--- Stored data ---

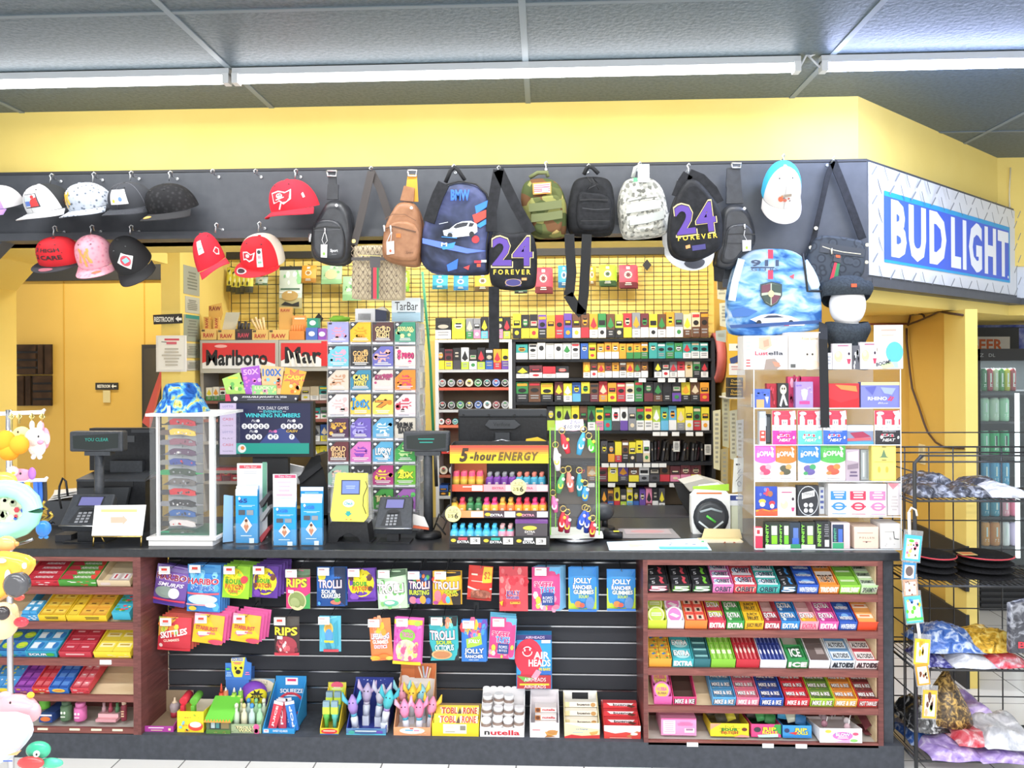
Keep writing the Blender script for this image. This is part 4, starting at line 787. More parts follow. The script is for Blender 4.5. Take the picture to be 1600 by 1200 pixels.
for i, (px, yy, b_, f_, c_, nm) in enumerate(((552, 3.3, 'a888d0', '58b8d0', '58a8c8', 'lilac'), (569, 3.35, 'b8a8c8', 'c8b0d0', 'd8d0e0', 'grey violet'), (588, 3.34, 'd0ccd8', 'c8c4d8', '8ac0d0', 'pearl white'), (598, 3.29, '48b8c0', '3aa8b8', 'a890c8', 'turquoise'))):
    toy(V((pX(px, yy), yy, kz + .006 + (.04 if i else .01))), b_, f_, c_, nm + ' dolphin candy toy in the blue carton', s=1.15, lean=(-6, 3, 8, 10)[i])
    T('riser', 'clear riser under the ' + nm + ' dolphin toy', 'stand').b.box(pX(px, yy) - .014, pX(px, yy) + .014, yy - .012, yy + .012, kz + .0035, kz + .005 + (.04 if i else .01), 'd8dce8:g')
# pink toys in orange carton
t = carton((615, 1137, 673, 1152), 1036, 'e8a070', 'f0e8e0', 'e 50 40 34 40 f4e8e0;n 29 27 55 57 1 58b0d8;n 52 29 72 55 1 e878a8;d 6 20 94 90 6 4 f4c8a0;r 44 4 54 18 d8483a', 'orange carton of pink bear candy toys', d=.18, side='d89868', back='f4ece4', backart='p d87840 0 0 100 0 100 30 50 24 0 34;r 38 4 88 28 c86a38;l 50 6 60 27 4 f4e0c8;l 62 5 66 27 4 b0d0e0;l 76 6 70 27 4 e8d0e8;l 84 8 76 27 4 f0e0b0;e 10 30 16 8 f8f0ea;e 30 34 18 8 f8f0ea')
for i, (px, yy, b_, f_, c_, nm) in enumerate(((632, 3.3, 'f090b8', 'f4b0c8', '48b0d0', 'pink'), (652, 3.3, 'f088b0', 'f090b8', '5ab8d8', 'rose'), (668, 3.33, 'f098b8', 'f0c83a', '4ab0c8', 'pink and yellow'), (640, 3.37, 'f0c840', 'f0c840', 'd8d0e0', 'yellow'), (658, 3.38, '88c8d8', 'f0d048', 'd8d0e0', 'pale blue'), (626, 3.39, 'e8a0b8', '8ad0d8', 'd8d0e0', 'peach'))):
    toy(V((pX(px, yy), yy, kz + .006 + .03 * (i > 2))), b_, f_, c_, nm + ' bear candy toy in the orange carton', s=1.1, lean=(-5, 0, 7, 2, -3, 0)[i])
    if i > 2: T('riser', 'clear riser under the ' + nm + ' bear candy toy', 'stand').b.box(pX(px, yy) - .014, pX(px, yy) + .014, yy - .012, yy + .012, kz + .0035, kz + .035, 'd8dce8:g')
# triangular chocolate bars
t = carton((675, 1131, 748, 1154), 1099, 'f2d428', 'a88a68', 'r 24 4 74 78 f6f0d8;r 60 16 72 52 8a8478;n 28 60 50 72 1 a8a090;n 28 16 50 40 2 d8d0c0', 'yellow carton of triangular chocolate bars', d=.14)
B = t
for j in range(2):
    q = T('chocolate_bar', ['front', 'rear'][j] + ' triangular yellow chocolate bar lying in the yellow carton', 'chocolate bar'); z0 = B.zf - .012 + .012 * j; y = B.Y + .012 + .055 * j
    q.b.prism([(B.X0 + .006, y, z0), (B.X0 + .006, y + .045, z0), (B.X0 + .006, y + .022, z0 + .038)], (B.X1 - B.X0 - .012, 0, 0), 'f0cc28'); q.b.box(B.X0 + .03, B.X1 - .03, y + .004, y + .04, kz + .004, z0, 'e8d8a0')
    q.b.art(uvm_((B.X0 + .006, y + .022, z0 + .038), (B.X1 - B.X0 - .012, 0, 0), (0, -.022, -.038)), 'u 32 50 36 56 c83828 f0dcc0 TOBL;p 5a3a28 50 90 56 20 62 90;u 80 50 32 56 c83828 f0dcc0 RONE')
# hazelnut spread jars
t = carton((750, 1138, 819, 1158), 1075, 'f6f4f4', 'f4f0f0', 'tb 16 56 12 42 2a2424 n;tb 57 50 66 56 d02838 utella', 'white carton of hazelnut spread jars with wavy back panel', d=.17)
B = t; bk = t.part('wavy_edge')
for i in range(6): bk.ball((B.X0 + .016 + .0315 * i, B.Y + B.d + .0015, B.zt), .016, .0015, .008, 'f6f2f2', 10, 6)
def spread(p, label):
    q = T('spread_jar', label, 'jar'); q.part('jar').lathe(p, [(.02, 0), (.022, .006), (.023, .03), (.018, .036)], '8a7468', 14); q.part('label').lathe(p + V((0, 0, .006)), [(.0225, 0), (.0234, .012), (.0225, .022)], 'f0ecea', 14); q.part('lid').lathe(p + V((0, 0, .036)), [(.021, 0), (.0215, .014), (.019, .017)], 'f6f4f4', 16)
for j in range(3):
    for i in range(4):
        if j == 2 and i == 3: continue
        p = V((B.X0 + .024 + .047 * i + .003 * (i == 1), B.Y + .03 + .047 * j, kz + .012 + .03 * j + (.006 * ((i + j) % 2)))); spread(p, f'small hazelnut spread jar, {["front", "middle", "back"][j]} row, {ORD[i]} from the yellow carton')
st = T('riser', 'stepped white insert under the hazelnut spread jars', 'stand')
for j in range(3): st.b.box(B.X0 + .004, B.X1 - .004, B.Y + .006 + .047 * j, B.Y + .053 + .047 * j, kz + .0035, kz + .0115 + .03 * j, 'f0ecec')
# white biscuit cartons
t = carton((828, 1130, 874, 1159), 1077, 'f4f0f0', 'f0e8ea', 'n 4 46 40 56 1 d83a48;p d8a050 50 60 96 50 90 80 60 90;e 76 60 18 14 c88a48;p b87838 60 80 90 92 50 96', 'white carton of hazelnut biscuit packs, half empty', d=.17)
B = t
for j in range(3):
    q = T('biscuit_pack', ['lower', 'middle', 'upper'][j] + ' hazelnut biscuit pack lying in the half empty white carton', 'biscuits'); z0 = B.zf - .03 + .024 * j; y = B.Y + .02 + .02 * j
    q.b.box(B.X0 + .022, B.X1 - .012, y, y + .05, z0, z0 + .02, 'f0e8e4'); q.b.art(uvm_((B.X0 + .022, y, z0 + .02), (B.X1 - B.X0 - .034, 0, 0), (0, 0, -.02)), 'r 0 0 26 100 c07838;e 13 50 10 40 6a3a20;tb 64 40 60 50 c83038 nutella')
    if j == 0: q.b.box(B.X0 + .022, B.X1 - .012, y, y + .05, kz + .0035, z0, 'f0e8e4')
t = carton((882, 1130, 937, 1164), 1079, 'f2e4b0', 'f4f0ec', 'p f4f0ec 0 0 100 0 100 40 60 30;p d83a3a 0 90 20 76 50 84 100 76 100 100 0 100;tb 50 40 36 10 4a7ab0 crispy;p d8a858 70 60 96 50 92 70 76 80;n 16 60 60 66 1 8ab0d0', 'cream and red wafer bar carton with cut out handle', d=.17, backart='r 26 6 74 42 26262a')
B = t
for j in range(4):
    q = T('wafer_bar', f'white wafer bar, {ORD[j]} from the top in the cream carton', 'wafer'); zz = B.zf + .044 - .026 * j; y = B.Y + .1 - .026 * j
    q.b.box(B.X0 + .005, B.X1 - .005, y, y + .03, zz - .022, zz, 'f4ecdc'); q.b.art(uvm_((B.X0 + .005, y, zz), (B.X1 - B.X0 - .01, 0, 0), (0, 0, -.022)), 'tb 58 46 40 50 3a2a28 bueno;e 88 50 8 40 c8965a;r 0 0 14 100 e8d8a8')
t = carton((944, 1134, 1001, 1166), 1094, 'd84038', 'e0a0a0', 'r 0 0 100 42 f4eeee;p f4eeee 0 42 100 42 84 58 60 48 30 60;p c87848 60 80 90 40 96 46 70 88;e 82 62 10 10 f4e8d8;n 10 90 80 96 1 f4c8c0', 'red and white hazelnut bar carton beside the gum cabinet', d=.17)
B = t
for j in range(4):
    q = T('hazelnut_bar', f'red and white hazelnut bar, {ORD[j]} from the top in the red carton', 'chocolate bar'); zz = B.zf + .05 - .024 * j; y = B.Y + .1 - .026 * j
    q.b.box(B.X0 + .004, B.X1 - .004, y, y + .03, zz - .022, zz, 'd83a40'); q.b.art(uvm_((B.X0 + .004, y, zz), (B.X1 - B.X0 - .008, 0, 0), (0, 0, -.022)), 'p f4f0f0 10 0 90 0 80 60 20 50;tb 54 30 50 44 2a2224 bueno;p 5a3424 76 20 96 60 84 90 70 60')
# ---------------------------------------------------------------- bottom shelf of the gum cabinet
zg = RZ[4] + .007
t = T('candy_carton', 'plain pink carton seen from behind on the bottom gum shelf', 'carton'); a = P(1033, 1122, 3.265); b = P(1088, 1122, 3.265)
t.b.box(a.x, b.x, 3.265, 3.42, zg, a.z, 'f09ac8'); t.b.art(uvm_((a.x, 3.265, a.z), (b.x - a.x, 0, 0), (0, 0, zg - a.z)), 'r 0 0 100 6 e05a98;r 6 12 40 90 f6eef2;n 8 16 38 86 6 d8b0c4;r 66 56 94 82 f0dce6;n 68 58 92 80 1 a87898;n 46 20 90 44 3 e07ab0')
def opencarton(x0, x1, yf, yb, out, inn, art, label, side=None):
    return carton((x0, yf, x1, 1160), yb, out, inn, art, label, d=.15, Y=3.262, z=zg, side=side)
def fill(B, n, cols, nm, label, cat='candy', grp=None):
    rr = random.Random(n)
    for i in range(n):
        q = T(nm, label + (f', {ORD[i]} from the top corner' if not grp else ''), cat, grp); x = rr.uniform(B.X0 + .02, B.X1 - .02); y = B.Y + .03 + (B.d - .05) * i / n; z = B.zf - .012 + .03 * i / n
        q.b.surf(lambda u, v: V((x - .022 + .044 * u, y + .02 * v - .012 * math.sin(3.1 * u) * math.sin(3.1 * v), z + .035 * v)), 5, 5, cols[i % len(cols)]); q.b.surf(lambda u, v: V((x - .022 + .044 * u, y + .02 * v + .002 + .006 * math.sin(3.1 * u) * math.sin(3.1 * v), z + .035 * v)), 4, 4, cols[i % len(cols)])
        q.rot((x, y, z), 'Y', rr.uniform(-25, 25))
B = opencarton(1110, 1170, 1131, 1112, 'f0dc28', '8a7a50', 'p f0a080 0 0 30 0 10 30 0 50;s 50 50 30 40 201c14;s 50 50 28 37 f0dc28;u 50 44 40 20 4a9a2c 1c2410 SOUR;u 50 66 40 18 e87a28 301a10 PATCH;e 88 40 7 13 6a2a20;p e8a090 60 100 80 80 100 90 100 100', 'yellow sour candy carton on the bottom gum shelf')
fill(B, 7, ['3a3420', 'c8b830', 'e8d028'], 'candy_pouch', 'small yellow sour candy pouch in the yellow carton', grp='pouches in the yellow carton')
B = opencarton(1174, 1220, 1132, 1114, 'e84a88', '2a4a30', 'p 38a048 80 0 100 0 100 80 70 40;u 62 36 44 26 f0e838 2a6a28 RIP;u 62 62 50 24 f0e838 d83a78 ROLLS;e 20 40 12 20 3a3a40;p c8ece0 20 80 90 70 90 96 24 100', 'pink and green rolled candy carton on the bottom gum shelf')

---

→ Stated goal:
List every line above that contains the word "part".

→ Result of this exercise:
Keep writing the Blender script for this image. This is part 4, starting at line 787. More parts follow. The script is for Blender 4.5. Take the picture to be 1600 by 1200 pixels.
B = t; bk = t.part('wavy_edge')
    q = T('spread_jar', label, 'jar'); q.part('jar').lathe(p, [(.02, 0), (.022, .006), (.023, .03), (.018, .036)], '8a7468', 14); q.part('label').lathe(p + V((0, 0, .006)), [(.0225, 0), (.0234, .012), (.0225, .022)], 'f0ecea', 14); q.part('lid').lathe(p + V((0, 0, .036)), [(.021, 0), (.0215, .014), (.019, .017)], 'f6f4f4', 16)